SWPC’s current GOES proton product can be seen by visiting this link. In the GOES-R era this product can be created based upon results from the GOES-R solar and galactic protons product.

Geomagnetic Field

The Earth’s geomagnetic field surrounds the Earth and protects it from dangerous solar radiation. The geomagnetic field product monitors changes in the Earth’s geomagnetic field in three-dimensional space. These measurements are used to determine when magnetopause crossings occur, which is important sign of the arrival of some major space weather events, such as coronal mass ejections. Such massive events can cause geomagnetically induced currents (GIC) in power grids, resulting in power outages. Because the magnetic field is used by the attitude control system of some satellites, these crossings are a sign that those satellites could experience issues as well. This product helps detect geomagnetic storms and sub-storms, providing early warnings to power and communication services.

Solar Flux: EUV

The GOES-R Series Extreme Ultraviolet and X-ray Irradiance Sensors (EXIS) instrument includes a sensor that measures extreme ultraviolet (EUV) light from the sun. EUV radiation has major impacts on the ionosphere. Increased EUV radiation can result in radio blackouts of terrestrial high frequency (HF) communications. Increased EUV energy deposited in the Earth’s upper atmosphere (thermosphere) also results in increased atmospheric drag on satellites in low earth orbit (LEO). This EUV product provides improved measurements of these important wavelengths and information that assists operators of radio communication and navigation systems and satellites.
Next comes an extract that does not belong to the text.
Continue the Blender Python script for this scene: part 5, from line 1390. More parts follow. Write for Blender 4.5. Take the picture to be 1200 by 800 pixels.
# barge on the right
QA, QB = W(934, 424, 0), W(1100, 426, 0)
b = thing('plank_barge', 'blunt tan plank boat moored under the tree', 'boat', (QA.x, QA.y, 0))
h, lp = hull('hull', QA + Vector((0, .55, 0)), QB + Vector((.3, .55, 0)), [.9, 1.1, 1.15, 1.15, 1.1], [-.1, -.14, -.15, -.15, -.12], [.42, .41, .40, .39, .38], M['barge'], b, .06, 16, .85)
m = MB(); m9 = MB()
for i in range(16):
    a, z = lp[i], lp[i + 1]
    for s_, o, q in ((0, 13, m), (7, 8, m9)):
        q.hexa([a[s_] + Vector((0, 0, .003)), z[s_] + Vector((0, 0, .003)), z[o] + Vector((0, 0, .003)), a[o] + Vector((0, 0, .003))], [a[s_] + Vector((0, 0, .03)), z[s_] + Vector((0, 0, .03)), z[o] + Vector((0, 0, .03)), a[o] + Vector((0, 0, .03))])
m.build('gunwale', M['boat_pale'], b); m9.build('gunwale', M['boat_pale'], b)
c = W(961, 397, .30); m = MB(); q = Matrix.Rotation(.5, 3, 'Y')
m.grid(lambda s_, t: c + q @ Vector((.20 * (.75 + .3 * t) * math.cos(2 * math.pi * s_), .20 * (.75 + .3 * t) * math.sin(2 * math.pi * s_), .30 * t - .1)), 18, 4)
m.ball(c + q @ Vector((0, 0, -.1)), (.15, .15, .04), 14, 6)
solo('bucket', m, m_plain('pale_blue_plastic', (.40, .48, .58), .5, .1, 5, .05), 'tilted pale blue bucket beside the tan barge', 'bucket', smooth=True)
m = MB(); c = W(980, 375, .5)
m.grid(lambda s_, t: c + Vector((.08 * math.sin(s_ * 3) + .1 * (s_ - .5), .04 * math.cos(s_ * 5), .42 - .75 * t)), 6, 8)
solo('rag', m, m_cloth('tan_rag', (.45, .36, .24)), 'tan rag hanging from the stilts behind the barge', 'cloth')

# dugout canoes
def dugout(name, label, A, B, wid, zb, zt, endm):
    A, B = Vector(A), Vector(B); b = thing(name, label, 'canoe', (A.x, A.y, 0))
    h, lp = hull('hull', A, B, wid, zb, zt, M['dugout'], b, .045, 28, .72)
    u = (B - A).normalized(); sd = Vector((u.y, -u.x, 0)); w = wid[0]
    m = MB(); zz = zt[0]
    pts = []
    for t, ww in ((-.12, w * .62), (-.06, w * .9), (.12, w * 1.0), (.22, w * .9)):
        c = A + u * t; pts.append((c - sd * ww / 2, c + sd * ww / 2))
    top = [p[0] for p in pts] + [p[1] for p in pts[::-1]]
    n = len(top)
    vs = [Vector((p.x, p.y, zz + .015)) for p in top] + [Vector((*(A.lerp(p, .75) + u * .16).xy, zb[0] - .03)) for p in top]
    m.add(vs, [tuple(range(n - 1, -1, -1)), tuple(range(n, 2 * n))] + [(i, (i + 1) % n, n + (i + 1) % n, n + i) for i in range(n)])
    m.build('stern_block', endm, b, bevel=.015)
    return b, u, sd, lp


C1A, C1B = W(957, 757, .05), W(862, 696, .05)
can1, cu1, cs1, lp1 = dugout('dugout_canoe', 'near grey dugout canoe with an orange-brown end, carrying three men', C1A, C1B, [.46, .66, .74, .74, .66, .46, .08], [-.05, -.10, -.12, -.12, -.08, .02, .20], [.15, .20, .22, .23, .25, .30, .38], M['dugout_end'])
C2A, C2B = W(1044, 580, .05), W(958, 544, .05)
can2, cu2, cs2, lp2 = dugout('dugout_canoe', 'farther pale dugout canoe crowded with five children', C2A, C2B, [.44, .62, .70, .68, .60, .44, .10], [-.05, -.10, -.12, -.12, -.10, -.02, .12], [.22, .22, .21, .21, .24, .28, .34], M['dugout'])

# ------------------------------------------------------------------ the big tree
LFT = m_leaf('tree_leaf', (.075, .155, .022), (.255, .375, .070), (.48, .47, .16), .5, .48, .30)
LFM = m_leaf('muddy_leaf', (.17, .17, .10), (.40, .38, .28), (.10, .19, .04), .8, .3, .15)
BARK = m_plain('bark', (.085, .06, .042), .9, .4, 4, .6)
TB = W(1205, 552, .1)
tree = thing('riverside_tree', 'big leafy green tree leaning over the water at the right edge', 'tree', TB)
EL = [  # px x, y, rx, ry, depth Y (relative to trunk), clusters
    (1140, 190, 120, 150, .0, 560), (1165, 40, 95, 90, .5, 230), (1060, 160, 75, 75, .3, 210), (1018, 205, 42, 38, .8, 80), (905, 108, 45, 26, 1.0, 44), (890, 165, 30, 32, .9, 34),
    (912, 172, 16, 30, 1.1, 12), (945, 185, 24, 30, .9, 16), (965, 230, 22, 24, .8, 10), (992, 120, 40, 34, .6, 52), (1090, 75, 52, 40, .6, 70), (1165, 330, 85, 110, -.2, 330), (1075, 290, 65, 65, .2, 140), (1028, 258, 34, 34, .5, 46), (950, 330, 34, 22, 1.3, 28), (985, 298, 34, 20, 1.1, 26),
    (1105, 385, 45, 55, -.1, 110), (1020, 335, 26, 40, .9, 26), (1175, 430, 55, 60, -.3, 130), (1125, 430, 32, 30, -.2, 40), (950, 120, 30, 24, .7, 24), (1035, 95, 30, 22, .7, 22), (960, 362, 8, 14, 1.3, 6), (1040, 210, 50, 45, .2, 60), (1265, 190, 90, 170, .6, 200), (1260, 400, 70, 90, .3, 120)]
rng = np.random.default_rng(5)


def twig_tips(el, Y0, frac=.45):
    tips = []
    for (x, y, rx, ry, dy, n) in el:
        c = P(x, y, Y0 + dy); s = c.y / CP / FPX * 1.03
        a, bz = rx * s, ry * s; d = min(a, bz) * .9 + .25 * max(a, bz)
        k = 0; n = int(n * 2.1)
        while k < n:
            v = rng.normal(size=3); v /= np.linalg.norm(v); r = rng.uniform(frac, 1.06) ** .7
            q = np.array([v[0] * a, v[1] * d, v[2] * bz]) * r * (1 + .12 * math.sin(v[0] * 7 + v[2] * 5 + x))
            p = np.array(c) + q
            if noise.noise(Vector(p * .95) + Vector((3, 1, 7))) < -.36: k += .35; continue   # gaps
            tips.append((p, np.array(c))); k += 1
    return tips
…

EXIS measures multiple x-ray and ultraviolet wavelengths. The specific wavelengths were chosen to monitor the different layers of the sun’s outer atmosphere and will be combined to create the full EUV spectrum of the sun every 30 seconds.

Solar Flux: X-Ray

The GOES-R Extreme Ultraviolet and X-Ray Irradiance Sensors (EXIS) measures light from the sun. The NOAA Space Weather Prediction Center (SWPC) relies on this product to issue warnings when there are large increases in solar X-ray output from solar flares. These X-ray flares cause changes in the ionosphere and are used by SWPC to give warnings of radio blackouts of terrestrial high frequency (HF) radio communications.

Solar EUV Imagery

The GOES-R Series Solar Ultraviolet Imager (SUVI) solar EUV imagery products provide space weather scientists with images of the sun in several different EUV spectral bands. These high-resolution images reveal details about the structure of active regions, filaments, and solar prominences. Also of interest to space and solar weather scientists are the boundaries of coronal holes and how the entire surface of the sun behaves during solar flares. Higher-level products made from these imagery products by the NOAA Space Weather Prediction Center along with other organizations provide early warning of potential radiation hazards, such as SEP events, flares, geomagnetic storms and radio blackouts.

CCOR White Light Intensity (GOES-U Only)

The GOES-U Compact Coronagraph (CCOR) will image the solar corona (the outer layer of the sun’s atmosphere) and help detect and characterize coronal mass ejections (CMEs). CCOR’s primary data product is coronal white light intensity from which NOAA’s Space Weather Prediction Center (SWPC) can perform CME characterization. Higher-level data products include CME velocity, direction, and mass. SWPC will use these products to predict geomagnetic storm conditions at least one day in advance.